Return, without pictures, the lines from the start of the data through the one that contains "WR = 1.0533".

>> start

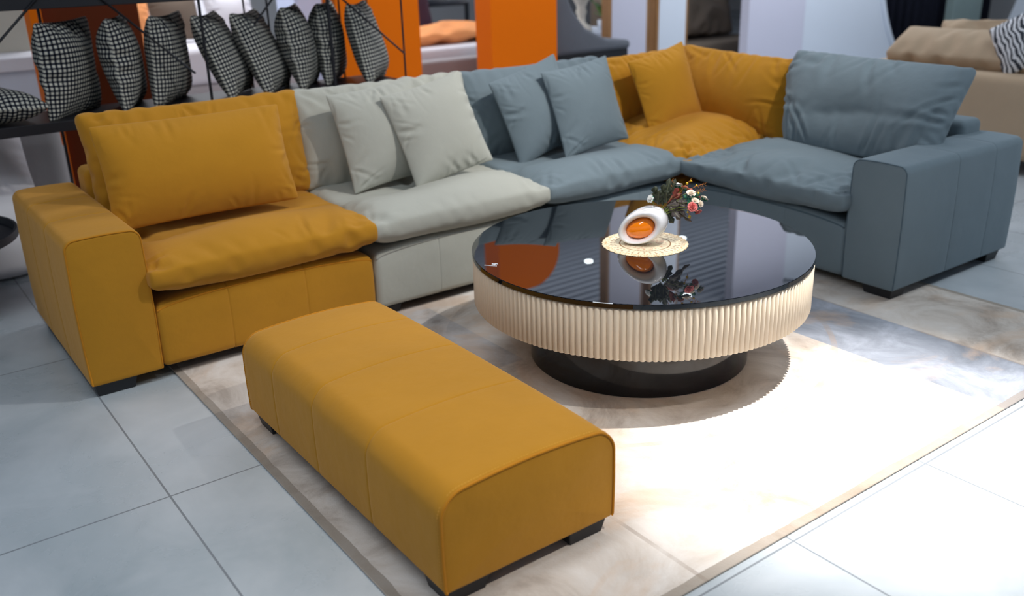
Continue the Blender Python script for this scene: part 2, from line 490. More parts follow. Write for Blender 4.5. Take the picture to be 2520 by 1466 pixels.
# ---------------------------------------------------------------- the sofa (left run along x, right run along -y)
TA, W, D, ZB, HA, HF = .2673, .948, .978, .052, .62, .70
XR = TA+3*W                                # front plane of the right run
WR = 1.0533

def base_disp(x0, x1, y0, y1, ztop, crown, front='y'):
    def f(Q, n):
        o = np.zeros_like(Q)
        u = np.clip((Q[:, 0]-x0)/(x1-x0), 0, 1); v = np.clip((Q[:, 1]-y0)/(y1-y0), 0, 1)
        top = np.clip((Q[:, 2]-ZB)/(ztop-ZB)*2-1, 0, 1)
        if front == 'y': o[:, 2] += crown*(4*u*(1-u))**.5*top
        else: o[:, 2] += crown*(4*v*(1-v))**.5*top
        mid = np.clip((Q[:, 2]-ZB)/(ztop-ZB), 0, 1); mid = 4*mid*(1-mid)
        if front == 'y': o[:, 1] -= .008*mid*(np.abs(Q[:, 1]-y0) < .03)
        else: o[:, 0] -= .008*mid*(np.abs(Q[:, 0]-x0) < .03)
        return o
    return f

def seat_base(root, x0, x1, y0, y1, key, seams, front='y', ztop=.30, crown=.045, name='base'):
    sm = (tuple(seams), (), ()) if front == 'y' else ((), tuple(seams), ())
    V, F = rbox((x0, y0, ZB), (x1, y1, ztop), .030, base_disp(x0, x1, y0, y1, ztop, crown, front), .045, sm)
    o = mk(name, V, F, M[key], root)
    # piping along the front top edge
    b = MB(); P = []
    for t in np.linspace(.012, .988, 40):
        c = crown*(4*t*(1-t))**.5
        if front == 'y': P.append((x0+(x1-x0)*t, y0+.003, ztop-.020+c))
        else: P.append((x0+.003, y0+(y1-y0)*t, ztop-.020+c))
    b.tube(P, .0038, 8).build('piping', M[key+'_seam'] if key+'_seam' in M else M[key], o, smooth=True)
    return o

def back_frame(root, lo, hi, key):
    V, F = rbox(lo, hi, .035, None, .08); return mk('backrest_frame', V, F, M[key], root)

def clampbox(x=None, y=None, z=None):
    def f(P, t):
        if x: np.clip(P[:, 0], x[0], x[1], out=P[:, 0])
        if y: np.clip(P[:, 1], y[0], y[1], out=P[:, 1])
        if z: np.clip(P[:, 2], z[0], z[1], out=P[:, 2])
    return f

def seat_clamp(w, d, crease):
    """neighbours squeeze the sides, the base carries it; a stitched channel leaves a fat roll in front and a flatter rear"""
    def f(P, t):
        np.clip(P[:, 0], -w/2-.004, w/2+.004, out=P[:, 0])
        P[:, 2] = np.maximum(P[:, 2], -.082)
        if crease is not None:
            y = P[:, 1]-crease-.02*np.sin(P[:, 0]*4)
            lim = np.where(y > 0, .050+.02*np.clip(y/.3, 0, 1), .050+.9*np.clip(-y, 0, .2))
            m = (y > -.1)
            P[m, 2] = np.minimum(P[m, 2], lim[m])
    return f

def seat_mesh(w, d, vol, seed, crease=-.04, t=.07, **k):
    k.setdefault('folds', (40, .008, .07, .22, .013))
    return soft(w, d, t, 46, 38, 4, vol, seed, steps=130, seam=.995, clamp=seat_clamp(w, d, crease), grav=.0002, k=.005, slack=1.03, bend=.3, concave=.012, blunt=.012, **k)

def put(V, R=None, loc=(0, 0, 0)):
    V = np.asarray(V)
    if R is not None: V = V@np.asarray(R).T
    return V+np.asarray(loc)

def frame3(ex, ey, ez): return np.stack([ex, ey, ez], 1)   # columns: local x, y, z in the world

print('cushions ...')
import time; _t0 = time.time()
SEAT_A = seat_mesh(.965, .80, .116, 3)
SEAT_B = seat_mesh(.965, .80, .120, 8)
SEAT_C = seat_mesh(.955, .80, .118, 21)
SEAT_R = seat_mesh(1.03, .80, .128, 34, crease=None, folds=(60, .013, .12, .38, .017))
SEAT_K = soft(.96, .96, .07, 44, 44, 4, .155, 5, steps=130, clamp=clampbox(z=(-.06, .3)), k=.005, slack=1.04, bend=.2, concave=.0, blunt=.04, folds=(130, .016, .10, .30, .013))
def back_clamp(dz):
    def f(P, t):
        P[:, 2] = np.maximum(P[:, 2], -dz)          # lies against the backrest frame
    return f
BF = (40, .008, .07, .24, .013)
SB = dict(bend=.3, slack=1.026)
BACK_A = soft(.975, .475, .07, 46, 26, 3, .076, 11, clamp=back_clamp(.075), folds=BF, concave=.03, blunt=.03, **SB)
BACK_B = soft(.975, .475, .07, 46, 26, 3, .072, 12, clamp=back_clamp(.075), folds=BF, concave=.03, blunt=.03, **SB)
def sag(P, t):
    # the filling has slumped: a deep sideways fold in the lower third
    y = P[:, 1]+.10-.05*np.sin(P[:, 0]*3.2+.6); g = np.exp(-(y/.035)**2)*np.clip(1-((P[:, 0]+.05)/.42)**2, 0, 1)
    lim = .135-.060*g
    m = (P[:, 2] > 0) & (g > .05); P[m, 2] = np.minimum(P[m, 2], lim[m])
def narrow(P):
    P = P.copy(); t = np.clip((.10-P[:, 1])/.36, 0, 1); m = np.clip(-P[:, 0]/.52, 0, 1); P[:, 0] += .17*t*m; return P
BACK_R = soft(1.02, .53, .05, 50, 28, 3, .098, 17, clamp=sag, concave=.03, blunt=.03, folds=(46, .011, .10, .36, .019), trim=narrow, **SB)
BACK_K = soft(.86, .465, .05, 40, 26, 3, .064, 19, concave=.03, folds=(46, .009, .08, .25, .014), **SB)
LUMB = soft(.80, .43, .006, 46, 26, 1, .042, 23, concave=.035, slack=1.03, bend=.2, folds=(34, .006, .06, .18, .011))
THROW_A = soft(.47, .47, .006, 32, 32, 1, .0225, 31, concave=.05, blunt=.0, slack=1.035, bend=.2, folds=(30, .008, .05, .16, .010))
THROW_B = soft(.47, .47, .006, 32, 32, 1, .0235, 37, concave=.045, blunt=.0, slack=1.038, bend=.2, folds=(26, .008, .05, .16, .010))
CHECK_A = soft(.48, .48, .006, 24, 24, 1, .026, 41, concave=.05, slack=1.07, bend=.2, folds=(20, .006, .05, .15, .012))
CHECK_B = soft(.48, .48, .006, 24, 24, 1, .023, 43, concave=.07, slack=1.07, bend=.2, folds=(26, .010, .05, .2, .014))
print('cushions done', round(time.time()-_t0, 1))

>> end

OUTPUT FOR THIS EXERCISE:
Continue the Blender Python script for this scene: part 2, from line 490. More parts follow. Write for Blender 4.5. Take the picture to be 2520 by 1466 pixels.
# ---------------------------------------------------------------- the sofa (left run along x, right run along -y)
TA, W, D, ZB, HA, HF = .2673, .948, .978, .052, .62, .70
XR = TA+3*W                                # front plane of the right run
WR = 1.0533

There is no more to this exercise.